À l'aube du XXe siècle, le Pré-Saint-Gervais compte quatorze mille habitants. L'église Saint-Gervais-Saint-Protais ne peut plus accueillir ses fidèles. L'architecte Barbier dessine les plans de la nouvelle église devant être érigée rue Paul-de-Kock et la première pierre est bénite le 18 mars 1912 par le chanoine Lefebvre, archidiacre de Saint-Denis. Placé sous la protection de la Sainte-Famille, le bâtiment est construit en moellons de granit. Son aspect robuste et sobre s'inspire des formes romanes. L'église se présente sous la forme d'un vaste rectangle arrondi aux angles à l'est. On y accède en façade par un large porche en plein cintre, surmonté d'un fronton reposant sur des piliers ronds, et sous lequel un panneau en relief représente la Sainte-Famille. Au-dessus, en élévation, on peut voir une fausse fenêtre à colonnes tandis que le clocheton est percé d'une baie jumelée.
La nef se compose de quatre travées éclairées par les vitraux du maître verrier Barillet. Les verrières rappellent les principaux événements de la vie du Christ et de la Vierge. Enfin, un orgue, antérieur à l'église puisque construit en 1910, surplombe le vaisseau central de l'édifice. L'église de la Sainte-Famille possède plusieurs sculptures en bois polychrome (provenant peut-être de l'ancienne chapelle) : une « Pieta » du XVIe siècle, un « Saint-Sébastien » et une « Sainte-Anne et la Vierge » datée des XVe-XVIe siècles. Un tableau (non daté) représente la Vierge entourée de sainte Anne, saint Joseph, l'enfant Jésus et saint Jean-Baptiste. Les fonts baptismaux, contemporains de la construction de l'église, sont constitués d'une cuve en marbre noir reposant sur un pied quadrangulaire en pierre. En élévation, au-dessus du couvercle en cuivre incrusté de pierres de couleur, se profile un saint Jean-Baptiste.

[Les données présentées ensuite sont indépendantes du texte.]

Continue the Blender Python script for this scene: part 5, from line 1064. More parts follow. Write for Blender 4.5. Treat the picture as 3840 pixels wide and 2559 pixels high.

Une toile du XVIIe siècle, offerte par le préfet de la Seine en 1837, est accrochée dans l'église de la Sainte-Famille du Pré-Saint-Gervais. Sur ce tableau figure un Christ en croix attribué à un élève de Philippe de Champaigne. Philippe de Champaigne (1602-1674) dont l'œuvre est majoritairement religieuse est un adepte de la pensée janséniste. Son style premier, brillant et coloré, se teinte d'austérité et de gravité dès lors qu'il embrasse le culte janséniste. On retrouve dans le Christ en croix de la Sainte-Famille l'expression des personnages peints par Philippe de Champaigne. À l'arrière-plan, l'ombre d'une architecture pourrait évoquer l'abbaye de Port Royal des Champs, le siège des Jansénistes jusqu'à ce que, en 1710, Louis XIV en ordonne la destruction.